Made by brave Austrian, Romanian and German documentary filmmakers in 2020, Wood deals with astonishing world of illegal logging. Established by a mafia, this murky and lucrative trade is maintained by criminals, in close allegiance with profit-hungry corporations, politicians and the authorities, crossing national borders and continents for serious money. Wood reveals the fight against them, becoming a real-life thriller as it focuses on the investigation of the American environmental protection agency, EIA, which uses hidden cameras and plants in various companies.
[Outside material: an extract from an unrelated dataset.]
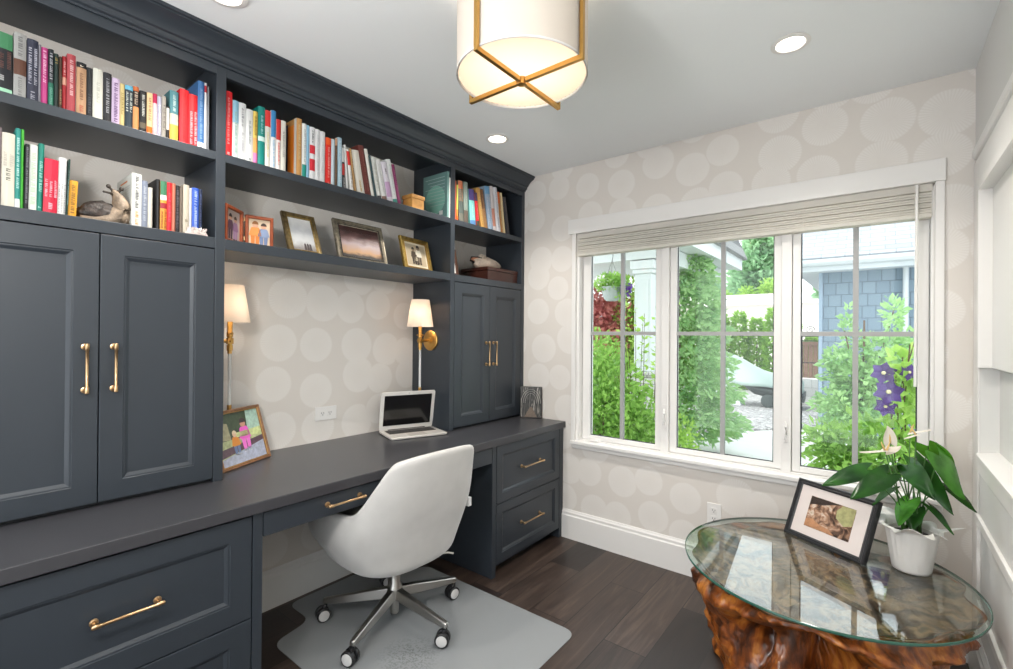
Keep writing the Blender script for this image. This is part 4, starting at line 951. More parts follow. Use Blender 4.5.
# white crystal cluster in front of the blue books
r = thing('crystal_cluster', 'white and pink quartz crystal in front of the royal blue book', 'crystal', (.318, -2.046, ZB))
QZ = mat('quartz', 'a89c97', .2, noise=(45, .25), coat=.4)
rg = random.Random(3)
b = MB(); b.grid(lambda u, v: (.318+.010*cos(2*pi*u)*sin(pi*v*.5)*(1+.3*noise3(u*4, v*3, 0)), -2.046+.036*sin(2*pi*u)*sin(pi*v*.5)*(1+.2*noise3(u*3, v*5, 2)), ZB+.001+.026*cos(pi*v*.5)), 16, 8, cu=True); b.build('matrix_rock', QZ, r)
for k in range(11):
    y = -2.072+.005*k; l = .003+.008*rg.random(); d = Vector((rg.uniform(-.1, .3), (k-5)*.10, 1)).normalized(); p = Vector((.318+rg.uniform(-.005, .005), y, ZB+.014))
    rr = .0045+.003*rg.random()
    MB().tube([p-d*.008, p+d*l, p+d*(l+.007)], [rr, rr*.9, .0004], 6).build('crystal_point', QZ, r)

# little lidded wooden box on the middle shelf
r = thing('wooden_box', 'small honey coloured lidded wooden box at the right end of the leaning books', 'box', (.285, -.973, 2.016))
OAK = mat('honey_wood', 'c48f4c', .4, noise=(35, .2))
MB().box(.24, .318, -1.018, -.932, 2.0165, 2.072).build('body', OAK, r, bevel=.002)
MB().box(.236, .322, -1.022, -.928, 2.0725, 2.094).build('lid', OAK, r, bevel=.003)
# flat mahogany box with a conch on it
r = thing('storage_box', 'flat dark mahogany box on the lower shelf of the right tower', 'box', (.18, -.213, ZB))
MAH = mat('mahogany', '3a1d16', .35, noise=(25, .2))
MB().box(.055, .30, -.36, -.040, ZB+.0005, ZB+.066).build('body', MAH, r, bevel=.003)
MB().box(.052, .303, -.363, -.037, ZB+.0665, ZB+.09).build('lid', MAH, r, bevel=.004)
zt = ZB+.0915
r = thing('seashell', 'large cream conch shell with a dark lip lying on the flat mahogany box', 'seashell', (.16, -.215, zt))
CON = mat('conch_shell', 'e2cfbd', .45, noise=(30, .2), bump=(40, .4))
def conch(u, v):
    a = 2*pi*u; y = -.14+.325*v
    rr = .056*(sin(pi*min(1, v*1.06+.04))**.62)*(1-.28*v)*(1+.06*sin(a*6+v*20)+.05*sin(3*a))
    return (.165+rr*.95*cos(a), -.215+y, zt+max(.0, .040+rr*sin(a)*.95))
MB().grid(conch, 30, 22, cu=True).build('body_whorl', CON, r, smooth='all')
for k, (y, z, rr) in enumerate([(-.275, .075, .020), (-.262, .086, .013), (-.30, .068, .014), (-.235, .082, .012), (-.2, .078, .010), (-.165, .07, .009)]):
    MB().tube([(.165, y, zt+z-rr), (.165+.004*(k % 2), y-.004, zt+z+rr*.8), (.165, y-.006, zt+z+rr*1.5)], [rr*1.25, rr*.75, .001], 9).build('spine_knob', CON, r, smooth='all')
lip = MB(); pp = [(.195, -.30, zt+.070), (.186, -.335, zt+.076), (.165, -.372, zt+.072), (.15, -.365, zt+.055), (.165, -.335, zt+.04), (.19, -.30, zt+.035)]
lip.rings([[(x, y, z) for x, y, z in pp], [(x-.016, y+.012, z-.004) for x, y, z in pp]], False, False); lip.build('dark_lip', mat('shell_lip', '1d1815', .35), r, solid=.006)
th = MB(); th.rings([[(x-.004, y+.004, z) for x, y, z in pp]], True, False); th.build('aperture', mat('shell_pink', 'c98d70', .35), r, normals=False)

# ------------------------------------------------------------------ laptop
ALU = mat('laptop_aluminium', 'd4d0ca', .35, .3)
fl, fr_, bl_, br_ = Vector((.281, -1.114, 0)), Vector((.392, -.806, 0)), Vector((.031+.02, -1.03, 0)), Vector((.162, -.722, 0))
u = (fr_-fl).normalized(); v = Vector((-u.y, u.x, 0))           # u to the right, v away from the user
r = thing('laptop', 'open silver laptop with a black screen on the desk under the right sconce', 'laptop', (.22, -.92, ZT))
W, D = .327, .227
Lm = Matrix((u, v, Vector((0, 0, 1)))).transposed().to_4x4(); Lm.translation = fl+Vector((0, 0, ZT))
b = MB(); b.M = Lm
def rr_(x0, x1, y0, y1, rad, n=4):
    o = []
    for cx_, cy_, a0 in ((x1-rad, y0+rad, -90), (x1-rad, y1-rad, 0), (x0+rad, y1-rad, 90), (x0+rad, y0+rad, 180)):
        for k in range(n+1): a = radians(a0+90*k/n); o.append((cx_+rad*cos(a), cy_+rad*sin(a)))
    return o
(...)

Certain operators practically steal wood and natural resources​​ from former Socialist countries (Russia, Ukraine, Romania) and South American states (Peru), with little respect anything or anybody. Intimidation, surveillance, murder, the deliberate destruction of nature, it’s all fair game. Although the combined efforts of agents and civilians do have a positive effect and elicit a sense of justice in the viewer, it remains a very long and perhaps never-ending battle.